Retype the opening lines of the data exactly, stopping after the line that contains "2.02).build('door_sign', M['alu'], d2)". Skip every picture.

**** Available data ****

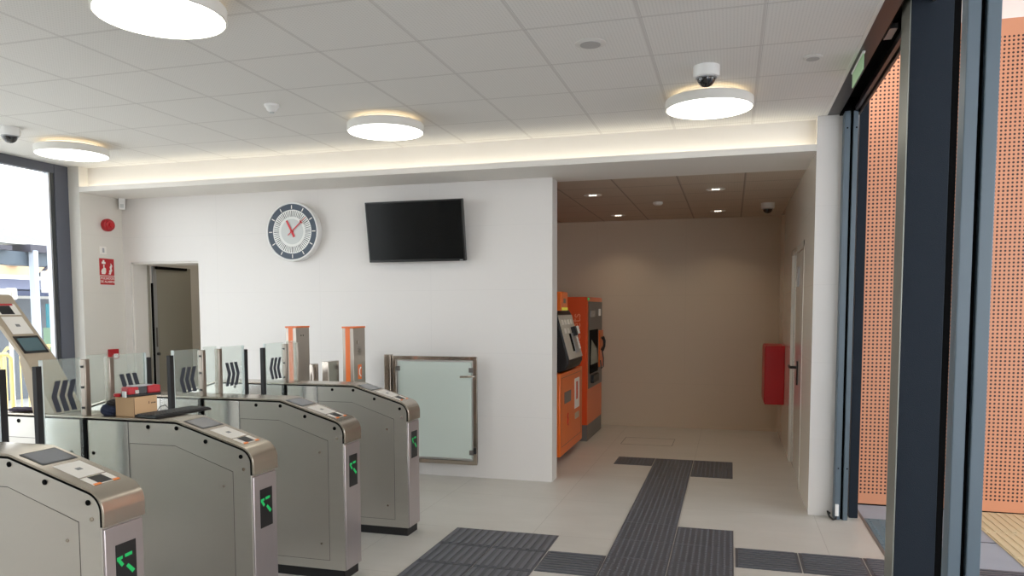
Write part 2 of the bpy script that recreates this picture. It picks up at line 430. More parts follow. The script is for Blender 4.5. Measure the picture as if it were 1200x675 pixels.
# pale door in the niche's right wall
d2 = thing('door_2', (XR, 7.85, 0), None, None, kind='structure')
MB().box(XR - 0.004, XR + 0.10, 7.14, 7.19, 0, 2.215).box(XR - 0.004, XR + 0.10, 8.47, 8.52, 0, 2.215).box(XR - 0.004, XR + 0.10, 7.14, 8.52, 2.165, 2.215).build('door_frame', M['door_white'], d2)
MB().box(XR + 0.02, XR + 0.06, 7.195, 8.465, 0.01, 2.16).build('door_leaf', M['door_white'], d2)
MB().box(XR + 0.012, XR + 0.02, 7.19, 7.20, 0, 2.16).build('door_gap', M['void'], d2)
h = MB().box(XR + 0.008, XR + 0.022, 7.77, 7.83, 0.88, 1.11); h.tube([(XR + 0.01, 7.80, 1.05), (XR - 0.045, 7.80, 1.05), (XR - 0.05, 7.82, 1.05), (XR - 0.052, 7.93, 1.055)], 0.014, 10)
h.build('door_handle', M['black'], d2, bevel=0.002)
MB().box(XR + 0.008, XR + 0.02, 7.86, 8.0, 1.83, 2.02).build('door_sign', M['alu'], d2)

# ------------------------------------------------------------------ left glazing
w1 = thing('window_1', (-6.6, 3, 0), None, None, kind='structure')
fw = MB()
fw.box(-6.60, -6.52, 6.14, 6.50, 0, ZC)
fw.box(-6.60, -6.525, -0.4, 6.30, ZC - 0.09, ZC).box(-6.60, -6.525, -0.4, 6.30, 0, 0.06)
for y in (3.9, 1.5, -0.36): fw.box(-6.60, -6.525, y - 0.04, y + 0.04, 0.06, ZC - 0.09)
fw.build('window_frame', M['window_frame'], w1, bevel=0.003)
MB().box(-6.595, -6.53, 6.105, 6.135, 0.06, ZC - 0.09).build('sliding_sash', M['dark_grey'], w1)
MB().box(-6.59, -6.535, 6.08, 6.10, 0.06, ZC - 0.09).build('sash_edge', M['alu'], w1)
MB().box(-6.575, -6.565, -0.4, 6.10, 0.06, ZC - 0.09).build('pane', M['window_glass'], w1)

struct('wall_left_rear', MB().box(-6.65, -6.52, -3.2, -0.4, 0, ZC), M['wall_x'])

# ------------------------------------------------------------------ right sliding entrance
d3 = thing('door_3', (0.86, 4.7, 0), None, None, kind='structure')
def jamb(y0, y1, nm, x1):
    j = MB().box(0.785, 0.828, y0, y1, 0, ZC).box(0.846, x1, y0, y1, 0, ZC)
    j.build(nm, M['anthracite'], d3, bevel=0.004)
    MB().box(0.828, 0.846, y0 + 0.03, y1, 0, ZC).build('track_groove', M['void'], d3)
jamb(6.19, 6.30, 'jamb_far', 0.880); jamb(3.09, 3.17, 'jamb_near', 0.892)
MB().box(0.902, 0.966, 6.28, 6.42, 0, ZC + 0.1).build('sliding_leaf_stile', M['navy'], d3, bevel=0.003)
for z in (0.40, 2.95):
    MB().cyl((0.807, 6.188, z), (0.807, 6.20, z), 0.006, 10).cyl((0.869, 6.188, z), (0.869, 6.20, z), 0.006, 10).build('screw', M['void'], d3)
MB().box(0.675, 0.762, -3.2, 6.30, ZC, ZC + 0.02).build('header_cover', M['brown_metal'], d3)
MB().box(0.762, 0.90, -3.2, 6.28, ZC + 0.10, ZC + 0.14).box(0.762, 0.768, -3.2, 6.28, ZC, ZC + 0.12).box(0.762, 0.90, 6.2, 6.3, ZC - 0.01, ZC + 0.12).build('header_channel', M['void'], d3)
MB().box(0.856, 0.878, -3.2, 6.20, ZC + 0.0, ZC + 0.03).build('header_rail', M['brown_metal'], d3)
MB().box(0.890, 0.905, -3.2, 6.28, ZC - 0.012, ZC + 0.5).build('header_seal', M['brown_metal'], d3)
MB().box(0.80, 0.84, 4.62, 4.80, ZC + 0.05, ZC + 0.08).build('header_bracket', M['alu'], d3)
# middle column
col = MB().box(0.802, 0.985, 4.10, 4.30, 0, 3.4)
struct('trim_3', col, M['navy'], bevel=0.003)
struct('trim_4', MB().box(0.797, 0.802, 4.103, 4.30, 0, 3.4), M['grey_strip'])
struct('trim_5', MB().box(0.985, 1.02, 4.12, 4.28, 0, 3.4), M['void'])
struct('trim_6', MB().box(0.99, 1.01, -3.2, 6.72, -0.02, 0.003), M['grey_metal'])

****

#### Worked answer
Write part 2 of the bpy script that recreates this picture. It picks up at line 430. More parts follow. The script is for Blender 4.5. Measure the picture as if it were 1200x675 pixels.
# pale door in the niche's right wall
d2 = thing('door_2', (XR, 7.85, 0), None, None, kind='structure')
MB().box(XR - 0.004, XR + 0.10, 7.14, 7.19, 0, 2.215).box(XR - 0.004, XR + 0.10, 8.47, 8.52, 0, 2.215).box(XR - 0.004, XR + 0.10, 7.14, 8.52, 2.165, 2.215).build('door_frame', M['door_white'], d2)
MB().box(XR + 0.02, XR + 0.06, 7.195, 8.465, 0.01, 2.16).build('door_leaf', M['door_white'], d2)
MB().box(XR + 0.012, XR + 0.02, 7.19, 7.20, 0, 2.16).build('door_gap', M['void'], d2)
h = MB().box(XR + 0.008, XR + 0.022, 7.77, 7.83, 0.88, 1.11); h.tube([(XR + 0.01, 7.80, 1.05), (XR - 0.045, 7.80, 1.05), (XR - 0.05, 7.82, 1.05), (XR - 0.052, 7.93, 1.055)], 0.014, 10)
h.build('door_handle', M['black'], d2, bevel=0.002)
MB().box(XR + 0.008, XR + 0.02, 7.86, 8.0, 1.83, 2.02).build('door_sign', M['alu'], d2)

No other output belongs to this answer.